For past presidential elections, Hennepin County’s election office typically added about a dozen temporary workers to help manage the rush of voters and ballots.

This year, with the storm of an attention-grabbing presidential race and the first-ever opportunity to vote early without an excuse, officials had to hire another 80 workers, draft Hennepin County employees from other departments, recruit more college students to volunteer, and dedicate an entire floor of a building for storing and sorting ballots.

“We have literally hundreds of people doing that work for us,” said Hennepin County Elections Manager Ginny Gelms.

As the clock to Election Day ticks down from days to hours, early voting sites around Minnesota are extending their hours and officials are entering the final scramble of making sure everything — the ballots, the voters, the volunteers, the elections judges, the machines — are working together to ensure the election goes off without a hitch.
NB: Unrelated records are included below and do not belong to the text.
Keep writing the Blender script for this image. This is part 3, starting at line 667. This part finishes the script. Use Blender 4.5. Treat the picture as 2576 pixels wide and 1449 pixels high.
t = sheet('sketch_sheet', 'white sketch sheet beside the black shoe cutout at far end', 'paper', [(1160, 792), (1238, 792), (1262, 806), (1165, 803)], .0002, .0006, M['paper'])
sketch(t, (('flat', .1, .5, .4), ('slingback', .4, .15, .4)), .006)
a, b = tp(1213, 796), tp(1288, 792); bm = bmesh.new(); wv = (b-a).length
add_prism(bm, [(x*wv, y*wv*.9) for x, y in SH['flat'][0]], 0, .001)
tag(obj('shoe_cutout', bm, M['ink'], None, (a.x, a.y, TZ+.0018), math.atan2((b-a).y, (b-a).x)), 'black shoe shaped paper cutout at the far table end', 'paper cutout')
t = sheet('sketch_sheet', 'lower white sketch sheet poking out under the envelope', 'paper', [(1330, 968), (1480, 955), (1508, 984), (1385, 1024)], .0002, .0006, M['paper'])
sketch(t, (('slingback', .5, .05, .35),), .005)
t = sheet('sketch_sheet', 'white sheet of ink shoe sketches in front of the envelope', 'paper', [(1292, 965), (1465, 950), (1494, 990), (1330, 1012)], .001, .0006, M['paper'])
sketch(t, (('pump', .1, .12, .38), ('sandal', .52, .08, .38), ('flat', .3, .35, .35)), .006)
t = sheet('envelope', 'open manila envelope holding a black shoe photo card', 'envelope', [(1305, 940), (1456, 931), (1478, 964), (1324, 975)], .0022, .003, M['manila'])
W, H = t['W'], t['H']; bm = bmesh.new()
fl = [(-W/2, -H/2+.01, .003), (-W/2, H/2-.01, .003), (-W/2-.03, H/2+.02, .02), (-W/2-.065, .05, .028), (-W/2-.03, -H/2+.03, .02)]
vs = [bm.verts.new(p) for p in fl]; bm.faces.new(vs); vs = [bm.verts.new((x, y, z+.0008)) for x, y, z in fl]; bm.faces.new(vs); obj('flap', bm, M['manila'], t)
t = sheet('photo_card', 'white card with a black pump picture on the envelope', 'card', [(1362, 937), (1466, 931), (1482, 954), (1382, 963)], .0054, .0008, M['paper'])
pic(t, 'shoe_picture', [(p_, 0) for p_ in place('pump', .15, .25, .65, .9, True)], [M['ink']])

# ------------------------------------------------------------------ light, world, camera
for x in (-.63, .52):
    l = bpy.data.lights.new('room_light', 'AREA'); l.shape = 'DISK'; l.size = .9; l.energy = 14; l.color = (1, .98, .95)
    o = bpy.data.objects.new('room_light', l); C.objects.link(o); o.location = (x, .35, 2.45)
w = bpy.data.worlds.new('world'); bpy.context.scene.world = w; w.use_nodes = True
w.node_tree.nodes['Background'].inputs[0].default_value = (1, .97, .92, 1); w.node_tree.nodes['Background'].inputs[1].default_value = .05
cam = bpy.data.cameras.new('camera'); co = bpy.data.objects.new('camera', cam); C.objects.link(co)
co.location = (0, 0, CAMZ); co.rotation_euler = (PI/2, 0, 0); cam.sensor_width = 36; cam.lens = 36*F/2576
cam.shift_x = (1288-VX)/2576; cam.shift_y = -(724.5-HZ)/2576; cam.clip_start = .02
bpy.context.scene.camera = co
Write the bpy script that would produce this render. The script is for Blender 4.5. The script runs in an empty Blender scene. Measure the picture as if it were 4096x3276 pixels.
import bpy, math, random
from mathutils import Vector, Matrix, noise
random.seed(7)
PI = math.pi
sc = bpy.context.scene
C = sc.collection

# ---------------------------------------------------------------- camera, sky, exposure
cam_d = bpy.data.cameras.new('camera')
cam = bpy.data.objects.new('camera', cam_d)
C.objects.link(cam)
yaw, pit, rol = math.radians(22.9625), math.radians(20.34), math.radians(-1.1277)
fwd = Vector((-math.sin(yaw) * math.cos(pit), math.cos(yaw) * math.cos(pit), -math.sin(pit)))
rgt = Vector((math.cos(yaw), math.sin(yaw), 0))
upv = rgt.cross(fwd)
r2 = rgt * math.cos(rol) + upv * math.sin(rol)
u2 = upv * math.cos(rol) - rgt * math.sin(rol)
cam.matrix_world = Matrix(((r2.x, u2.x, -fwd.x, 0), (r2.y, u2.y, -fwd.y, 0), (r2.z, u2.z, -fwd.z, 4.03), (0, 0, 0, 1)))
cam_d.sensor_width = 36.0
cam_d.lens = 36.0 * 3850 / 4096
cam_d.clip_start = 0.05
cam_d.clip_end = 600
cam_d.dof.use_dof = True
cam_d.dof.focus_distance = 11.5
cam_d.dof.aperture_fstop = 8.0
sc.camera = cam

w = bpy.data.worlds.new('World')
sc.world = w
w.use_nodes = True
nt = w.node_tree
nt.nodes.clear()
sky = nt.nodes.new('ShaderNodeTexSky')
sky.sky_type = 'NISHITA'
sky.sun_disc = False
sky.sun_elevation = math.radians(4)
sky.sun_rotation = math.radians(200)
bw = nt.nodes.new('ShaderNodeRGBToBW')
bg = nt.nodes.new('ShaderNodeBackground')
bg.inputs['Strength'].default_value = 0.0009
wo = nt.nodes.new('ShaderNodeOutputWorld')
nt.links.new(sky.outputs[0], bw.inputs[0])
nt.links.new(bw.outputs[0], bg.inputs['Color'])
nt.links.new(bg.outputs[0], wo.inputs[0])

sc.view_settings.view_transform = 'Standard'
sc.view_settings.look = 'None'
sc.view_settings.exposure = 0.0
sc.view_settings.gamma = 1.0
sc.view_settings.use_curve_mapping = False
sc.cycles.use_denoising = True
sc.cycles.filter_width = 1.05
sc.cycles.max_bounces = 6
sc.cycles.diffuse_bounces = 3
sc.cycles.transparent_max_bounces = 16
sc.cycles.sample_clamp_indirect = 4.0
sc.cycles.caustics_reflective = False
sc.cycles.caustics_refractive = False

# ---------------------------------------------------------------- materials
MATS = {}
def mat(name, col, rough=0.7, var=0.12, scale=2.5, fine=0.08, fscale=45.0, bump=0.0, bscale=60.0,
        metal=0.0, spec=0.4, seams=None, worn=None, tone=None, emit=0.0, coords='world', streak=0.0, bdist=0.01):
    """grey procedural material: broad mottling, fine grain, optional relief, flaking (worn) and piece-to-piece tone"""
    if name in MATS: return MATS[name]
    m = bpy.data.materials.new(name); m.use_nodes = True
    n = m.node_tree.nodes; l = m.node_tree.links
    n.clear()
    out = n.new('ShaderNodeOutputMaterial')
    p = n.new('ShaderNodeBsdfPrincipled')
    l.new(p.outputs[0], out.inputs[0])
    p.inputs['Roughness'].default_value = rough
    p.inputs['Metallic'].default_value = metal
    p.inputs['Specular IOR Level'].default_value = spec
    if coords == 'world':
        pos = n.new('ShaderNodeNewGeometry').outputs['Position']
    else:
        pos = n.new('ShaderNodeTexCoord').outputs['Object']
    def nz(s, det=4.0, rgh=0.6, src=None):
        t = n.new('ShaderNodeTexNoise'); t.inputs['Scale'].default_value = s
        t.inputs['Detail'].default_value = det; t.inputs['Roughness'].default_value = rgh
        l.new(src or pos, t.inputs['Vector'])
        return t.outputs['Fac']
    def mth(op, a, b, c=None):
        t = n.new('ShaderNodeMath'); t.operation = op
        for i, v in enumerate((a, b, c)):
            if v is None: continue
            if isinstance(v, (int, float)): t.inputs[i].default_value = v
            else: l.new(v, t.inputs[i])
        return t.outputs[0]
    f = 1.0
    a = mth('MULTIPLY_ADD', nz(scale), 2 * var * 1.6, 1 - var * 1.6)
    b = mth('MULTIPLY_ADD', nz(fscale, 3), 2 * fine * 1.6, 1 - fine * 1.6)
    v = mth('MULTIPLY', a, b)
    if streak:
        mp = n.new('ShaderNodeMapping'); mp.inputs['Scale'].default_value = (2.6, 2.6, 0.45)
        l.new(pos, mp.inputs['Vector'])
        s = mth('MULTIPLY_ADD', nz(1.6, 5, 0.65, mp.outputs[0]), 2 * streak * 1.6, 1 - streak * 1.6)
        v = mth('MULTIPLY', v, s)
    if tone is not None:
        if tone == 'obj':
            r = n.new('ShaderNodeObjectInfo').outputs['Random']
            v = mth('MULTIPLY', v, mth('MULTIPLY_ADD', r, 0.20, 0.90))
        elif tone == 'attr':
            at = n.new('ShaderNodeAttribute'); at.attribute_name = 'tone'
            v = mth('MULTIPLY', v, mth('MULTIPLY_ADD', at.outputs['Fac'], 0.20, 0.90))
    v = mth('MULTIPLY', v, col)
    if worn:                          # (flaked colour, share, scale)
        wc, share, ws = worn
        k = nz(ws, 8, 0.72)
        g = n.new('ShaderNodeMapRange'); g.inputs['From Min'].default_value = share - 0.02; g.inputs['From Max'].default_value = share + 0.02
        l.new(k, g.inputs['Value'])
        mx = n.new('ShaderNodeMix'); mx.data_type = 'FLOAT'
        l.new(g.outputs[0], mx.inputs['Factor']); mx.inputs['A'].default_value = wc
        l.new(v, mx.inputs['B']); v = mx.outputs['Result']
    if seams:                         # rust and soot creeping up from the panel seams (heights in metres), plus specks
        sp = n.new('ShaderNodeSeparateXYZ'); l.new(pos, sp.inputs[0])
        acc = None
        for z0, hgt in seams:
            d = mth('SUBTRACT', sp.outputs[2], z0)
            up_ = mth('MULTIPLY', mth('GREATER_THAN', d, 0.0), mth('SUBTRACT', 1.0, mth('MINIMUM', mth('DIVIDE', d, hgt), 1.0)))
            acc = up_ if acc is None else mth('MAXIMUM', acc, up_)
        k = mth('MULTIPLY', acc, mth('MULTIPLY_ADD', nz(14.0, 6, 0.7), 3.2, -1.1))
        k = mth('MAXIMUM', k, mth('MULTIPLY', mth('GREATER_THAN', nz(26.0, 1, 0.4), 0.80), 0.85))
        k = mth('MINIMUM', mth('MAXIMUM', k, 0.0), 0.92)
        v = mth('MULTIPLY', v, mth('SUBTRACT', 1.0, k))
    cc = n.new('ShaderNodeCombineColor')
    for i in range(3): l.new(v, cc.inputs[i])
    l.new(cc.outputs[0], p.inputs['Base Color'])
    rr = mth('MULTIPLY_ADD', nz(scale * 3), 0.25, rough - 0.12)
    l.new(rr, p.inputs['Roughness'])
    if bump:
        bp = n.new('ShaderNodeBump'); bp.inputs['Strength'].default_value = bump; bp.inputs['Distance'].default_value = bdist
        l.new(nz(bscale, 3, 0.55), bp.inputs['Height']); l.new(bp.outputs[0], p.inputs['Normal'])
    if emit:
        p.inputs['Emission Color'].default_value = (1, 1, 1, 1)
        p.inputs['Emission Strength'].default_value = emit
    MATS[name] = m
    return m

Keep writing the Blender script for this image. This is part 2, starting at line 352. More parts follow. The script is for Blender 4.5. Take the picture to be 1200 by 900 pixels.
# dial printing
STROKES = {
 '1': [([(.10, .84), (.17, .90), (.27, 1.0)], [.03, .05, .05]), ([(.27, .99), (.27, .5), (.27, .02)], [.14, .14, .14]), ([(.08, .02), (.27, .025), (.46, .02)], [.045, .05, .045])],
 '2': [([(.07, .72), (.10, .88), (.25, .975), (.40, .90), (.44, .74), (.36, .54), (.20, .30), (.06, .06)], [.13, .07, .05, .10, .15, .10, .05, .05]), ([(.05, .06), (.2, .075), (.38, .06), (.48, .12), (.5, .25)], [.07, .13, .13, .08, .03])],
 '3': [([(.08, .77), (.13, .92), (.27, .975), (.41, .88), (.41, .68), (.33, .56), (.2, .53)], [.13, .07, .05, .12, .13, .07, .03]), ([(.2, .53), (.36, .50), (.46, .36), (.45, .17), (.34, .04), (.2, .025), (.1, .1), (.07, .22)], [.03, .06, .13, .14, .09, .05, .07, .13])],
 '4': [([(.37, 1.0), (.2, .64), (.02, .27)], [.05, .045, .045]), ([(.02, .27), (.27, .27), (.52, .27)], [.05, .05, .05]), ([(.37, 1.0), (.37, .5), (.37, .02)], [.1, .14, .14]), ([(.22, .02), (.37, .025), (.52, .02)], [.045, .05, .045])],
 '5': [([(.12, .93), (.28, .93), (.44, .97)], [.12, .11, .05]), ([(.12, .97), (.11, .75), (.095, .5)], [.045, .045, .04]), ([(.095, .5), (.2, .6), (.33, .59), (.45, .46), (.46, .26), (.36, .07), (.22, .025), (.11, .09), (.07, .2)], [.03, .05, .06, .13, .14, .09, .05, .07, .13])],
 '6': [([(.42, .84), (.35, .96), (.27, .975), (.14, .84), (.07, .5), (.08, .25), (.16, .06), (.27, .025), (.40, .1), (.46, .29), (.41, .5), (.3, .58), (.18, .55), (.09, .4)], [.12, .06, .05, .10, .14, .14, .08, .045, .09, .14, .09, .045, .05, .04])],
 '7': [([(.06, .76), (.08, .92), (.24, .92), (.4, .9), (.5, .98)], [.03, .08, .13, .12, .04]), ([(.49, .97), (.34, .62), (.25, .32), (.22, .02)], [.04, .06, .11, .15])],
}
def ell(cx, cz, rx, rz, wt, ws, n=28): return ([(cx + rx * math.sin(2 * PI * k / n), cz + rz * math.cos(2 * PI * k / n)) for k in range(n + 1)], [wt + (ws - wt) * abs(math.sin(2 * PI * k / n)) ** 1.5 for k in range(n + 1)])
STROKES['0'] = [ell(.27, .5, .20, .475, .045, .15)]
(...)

It’s an effort that requires a high level of coordination and efficiency, especially in a year when voting sites have already seen some of their busiest days on record.

By Thursday, the last day the Minnesota Secretary of State’s Office released early voting totals, nearly 416,000 people had already voted in person or had their mailed-in ballots received by elections officials. By the same point in the 2014 election, which was the first opportunity for “no excuse” early voting, but not a presidential election, just short of 148,000 people had voted.

This year’s latest tally amounts to about 13 percent of the state’s approximately 3.2 million registered voters, though officials said they expect that number will end up being considerably higher by the close of early voting at 5 p.m. Monday.

Ramsey County Elections Manager Joe Mansky said the first three days of the week before the election amounted to the second, third and fourth-largest days of in-person voting that the county’s main election office has ever seen. (They were topped only by the day before the 2008 presidential election.) He said he expected that record — 1,193 people — would likely be topped on what are usually the biggest early voting days of the election: the Friday, Saturday and Monday before Election Day.

Mansky said it’s likely Election Day itself will follow that record-setting trend.

“What we’re seeing here is kind of like a crystal ball looking into the future,” he said.

Early voting offices around the state will be open this weekend, although hours vary by location. Ramsey County’s main election office, on West Plato Boulevard, is open Saturday (8 a.m. to 4 p.m.) and Sunday (11 a.m. to 3 p.m.) Other locations in Ramsey County vary by site. Hennepin County’s downtown office is open only Saturday, from 9 a.m. to 4 p.m., but other locations’ hours differ; Minneapolis’ early voting locations will be open on Sunday from noon to 5 p.m.

Elections officials have been opening the early ballots and feeding them into vote-counting machines since Tuesday, exactly a week before the election. Tabulations of those votes, however, will wait for the close of voting on Election Day, at 8 p.m.

On Tuesday, some polling locations will have extra staff on hand to help keep things running smoothly. That includes the city of Minneapolis, which has been operating four early voting sites and will oversee voting in 132 precincts on Election Day. City Clerk Casey Carl said the city plans to add a sergeant at arms — basically a doorkeeper — at every location, to free up elections judges to focus on questions from voters and processing ballots. Despite the military sounding title, the additional staff members are not armed and are primarily expected to keep the lines of voters organized.

Carl said all of the people working in polling places will also be letting voters know if they see any behavior that is prohibited by state election law. That includes wearing clothing or pins advocating for a party or candidate, or being within the 100-foot buffer zone around the polling place unless they are a voter, poll judge or authorized voter challenger. Each party is allowed to have an appointed person at polling sites to observe voting and any challenges made to voters’ eligibility.

Among the people filling that role on Election Day will be Minneapolis City Council Member Elizabeth Glidden, who participated in the DFL’s training for election challengers. Glidden, a lawyer, said there may be additional interest in the role this year because of comments made by Republican presidential candidate Donald Trump in which he encouraged supporters to monitor polling places. Locally, a voters’ watchdog group has filed legal challenges over the state’s procedure for determining who is eligible to vote, arguing that the process could allow felons, noncitizens and legal wards of the state to vote.

But Glidden said the use of challengers is also a long-standing practice that she said ensures more people are looking out for voters’ rights.

“From my perspective, the process is there to allow people to vote, and to make sure there aren’t unintended barriers in the way,” she said.

Other election officials around the Twin Cities said they did not plan to expand security measures at the polls. Dakota County Elections Manager Andy Lokken said the plans and preparations his office has in place are going well.

“We’ve been working on this for two years, so we’re just working our plan here and it’s going all right,” he said.